Esperanza Aguirre le ofreció este martes 10 de abril de 2012 al Estado la Sanidad, la Educación, la Justicia, el rosario de su madre y la posibilidad de quedarse con todo lo demás de su Comunidad, en plan María Dolores Pradera de la política.
Tenía pocos frentes abiertos Mariano Rajoy, y Doña Esperanza ha abierto el melón de una reforma del Estado de las Autonomías. Primero, a puerta cerrada, en un vis a vis con su presidente cumpliendo con los protocolos de la cadena de mando.
Pero, luego, tras contrastar discrepancias insalvables con el «el señor de los hilillos», lanzó un manifiesto al estilo alcalde Móstoles: ¡españoles, la patria está en peligro!
Es probable que no toque ahora mismo un ajuste en el Estado de las Autonomías, coincidiendo con tanto ajuste en Sanidad, en Educación, en el IRPF, en el impuesto de sociedades, en el poder adquisitivo de los funcionarios, en los Presupuestos Generales y en cada tornillo suelto en la desvencijada economía del Estado.
Pero la disculpa no puede ser siempre la Constitución. No son los pueblos los que deben estar al servicio de sus Cartas Magnas, sino las Cartas Magnas las que deben estar al servicio de los pueblos. Y la sociedad española y sus circunstancias han sufrido una trepidante metamorfosis en las cuatro últimas décadas de historia.
Más tarde o más temprano, entre gritos en el cielo de los nacionalistas y milongas demagógicas de los progres, los nuevos españoles que no pudieron votar la Constitución del 78 tendrán derecho a dar su opinión sobre asuntos que sus padres convirtieron en dogmas de fe en 1978: si quieren seguir viviendo en un Estado de las Autonomías, si quieren república o monarquía, si se reforma o se elimina en Senado, si quieren que nos metamos la dichosa Ley Electoral por donde nos quepa, y cuestiones de esas que pudieron ser una solución y pueden empezar a ser un problema.
En lo que tiene razón Esperanza Aguirre, al margen de cuales hayan sido sus intenciones, es en sugerir que hay que hacerle un TAC al Estado de las Autonomías.
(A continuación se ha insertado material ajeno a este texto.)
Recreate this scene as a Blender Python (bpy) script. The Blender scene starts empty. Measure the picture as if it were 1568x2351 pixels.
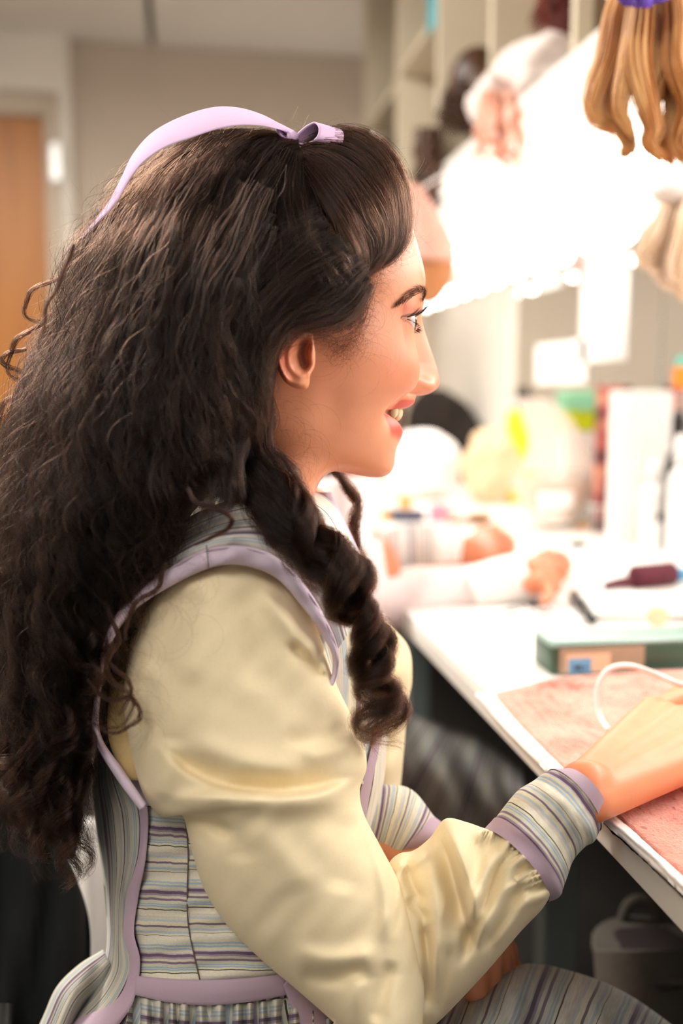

No ha elegido el momento más oportuno, con la que está cayendo en la economía española (que habrá que empezar a llamarla «econosuya», de Bruselas, de los mercados, del BCE, de Ángela Merkel, si queremos ser rigurosos), pero tampoco es como para silbar un blues mirando hacia los cielos, como Rajoy, ni para rasgarse teatralmente las vestiduras, como esa progresía caduca, maniática y egocéntrica, convencida, con aquella estúpida vanidad capitalista de la General Motors, de que lo que es bueno para ella tiene que ser bueno para los españoles, incluidos los jóvenes postconstitucionales.
Es de agradecerle a la señora Aguirre, en estos momentos en los que España está abducida por el irresistible influjo de la crisis y los españoles encallados en la rabiosa, mezquina y urgente actualidad del presente, que haya izado la bandera de la esperanza para poder volver a pensar en el futuro, lo más cercano posible.
Por haches o por bes, por inmovilismos de derechas o inmovilismos de izquierdas, los españoles estamos atrapados entre dos ideologías enfermizamente conservadoras que desprenden un desagradable olor a naftalina.
No hay nada sagrado en democracia, salvo la propia democracia. Todo es susceptible de revisión, de reforma, de cambio, de ratificación o rectificación, si tiene detrás el apoyo de la mayoría. Los dogmas de la derecha y de la izquierda, de los centralistas y los independentistas, de los unos y los otros de toda la vida, sólo son el refugio de los canallas.